** Job **
Each line that holds the word "nscale" counts once; give the total number of such lines and nothing else.

** Given material **
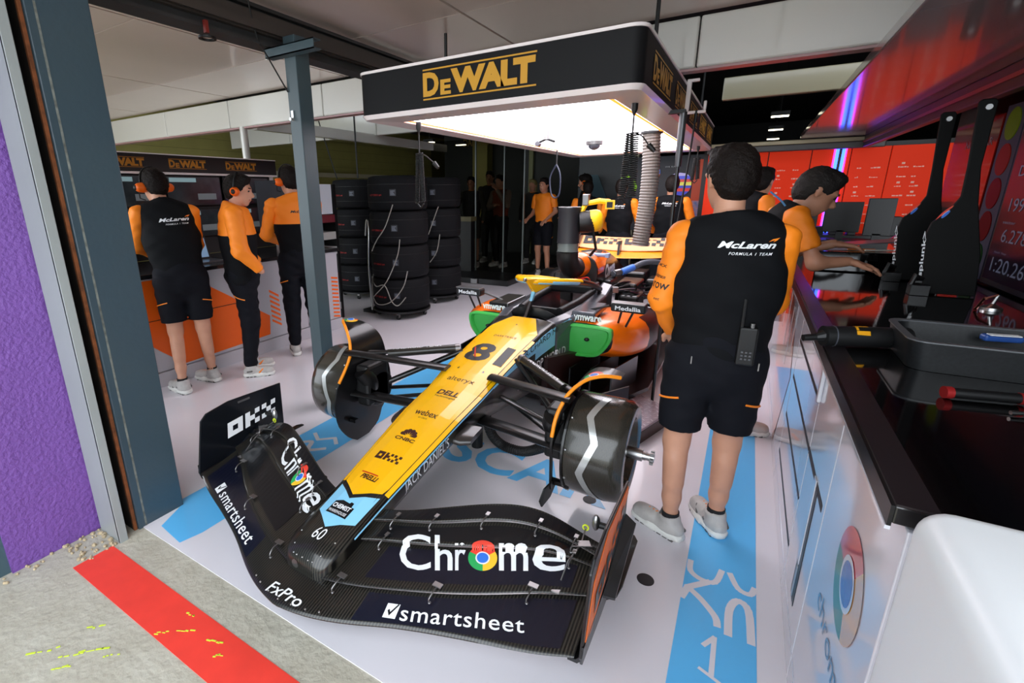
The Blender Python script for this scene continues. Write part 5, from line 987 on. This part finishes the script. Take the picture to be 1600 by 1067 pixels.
def blend(prims, h, k=.03, cuts=(), noise=None, sub=()):
    m = k+2*h; lo = np.min([p[1] for p in prims], 0)-m; hi = np.max([p[2] for p in prims], 0)+m
    lo = np.floor(lo/h)*h; D = np.ceil((hi-lo)/h).astype(int)+1
    g = [lo[i]+h*np.arange(D[i]) for i in range(3)]; W = np.full(D, .2)
    for f, a, b in prims:
        s = [slice(max(0, int((a[i]-m-lo[i])/h)), min(D[i], int((b[i]+m-lo[i])/h)+2)) for i in range(3)]
        G = np.stack(np.meshgrid(*[g[i][s[i]] for i in range(3)], indexing='ij'), -1); sh = G.shape[:3]; d = f(G.reshape(-1, 3)).reshape(sh)
        w_ = W[tuple(s)]; q = np.maximum(k-np.abs(w_-d), 0)/k; W[tuple(s)] = np.minimum(w_, d)-q*q*k*.25
    if noise or cuts or sub:
        G = np.stack(np.meshgrid(*g, indexing='ij'), -1)
        if noise:
            a_, f_ = noise; x, y, z = G[..., 0], G[..., 1], G[..., 2]
            W += a_*(np.sin(x*f_+2.3*np.sin(z*f_*.45))*np.sin(z*f_*1.3+1.7*np.sin(y*f_*.6))+.5*np.sin(y*f_*1.1+x*f_*.7+z*f_*1.9))
        for p, n in cuts: W = np.maximum(W, (G-V3(*p))@unit(n))
        for f, a, b in sub: W = np.maximum(W, -f(G.reshape(-1, 3)).reshape(W.shape))
    return nets(W, lo, h)
def nets(W, lo, h):
    s = W < 0; C = tuple(np.array(W.shape)-1); acc = np.zeros(C+(3,)); cnt = np.zeros(C); I = np.stack(np.meshgrid(*[np.arange(n) for n in W.shape], indexing='ij'), -1).astype(float)
    F = []; idc = []
    for ax in range(3):
        a = [slice(None)]*3; b = [slice(None)]*3; a[ax] = slice(0, -1); b[ax] = slice(1, None); a, b = tuple(a), tuple(b)
        e = s[a] != s[b]; idx = np.argwhere(e); w0 = W[a][e]; w1 = W[b][e]; t = w0/(w0-w1); p = idx.astype(float); p[:, ax] += t
        o = [(ax+1) % 3, (ax+2) % 3]; quad = []
        for d0, d1 in ((0, 0), (-1, 0), (-1, -1), (0, -1)):
            c = idx.copy(); c[:, o[0]] += d0; c[:, o[1]] += d1; quad.append(c)
        ok = np.ones(len(idx), bool)
        for c in quad: ok &= np.all((c >= 0) & (c < np.array(C)), axis=1)
        idc.append((quad, ok, s[a][e], p))
        for c in quad:
            c = c[ok]; np.add.at(acc, (c[:, 0], c[:, 1], c[:, 2]), p[ok]); np.add.at(cnt, (c[:, 0], c[:, 1], c[:, 2]), 1)
    m = cnt > 0; num = -np.ones(C, int); num[m] = np.arange(m.sum()); V = lo+h*(acc[m]/cnt[m][:, None])
    for quad, ok, ins, p in idc:
        q = np.stack([num[c[ok][:, 0], c[ok][:, 1], c[ok][:, 2]] for c in quad], 1); i = ins[ok]; q[~i] = q[~i][:, ::-1]; F += q.tolist()
    return V, F
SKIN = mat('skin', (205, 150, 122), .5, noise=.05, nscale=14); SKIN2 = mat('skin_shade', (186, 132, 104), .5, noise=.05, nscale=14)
HAIR = mat('hair_dark', (20, 13, 10), .6, spec=.2, bump=.6, bscale=160); HAIRG = mat('hair_greying', (40, 36, 34), .5, spec=.2, bump=.6, bscale=160)
VEST = mat('vest_black', (14, 15, 18), .8, spec=.15, bump=.12, bscale=30); SHO = mat('shorts_black', (18, 19, 25), .8, spec=.15); JOR = mat('jacket_orange', (255, 138, 16), .6, bump=.1, bscale=25)
SHOE = mat('shoe_grey', (186, 182, 178), .6, noise=.1, nscale=30); SOLE = mat('shoe_sole', (226, 226, 220), .5); mat('shoe_dark', (96, 94, 92), .7)
SOCK = mat('sock_black', (20, 20, 22), .8); MUFF = mat('ear_defender_orange', (250, 110, 18), .4)
EYE = mat('eye_dark', (24, 18, 16), .3); LIP = mat('lip', (160, 90, 80), .5); ACC = mat('accent_orange', (255, 140, 30), .5)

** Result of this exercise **
2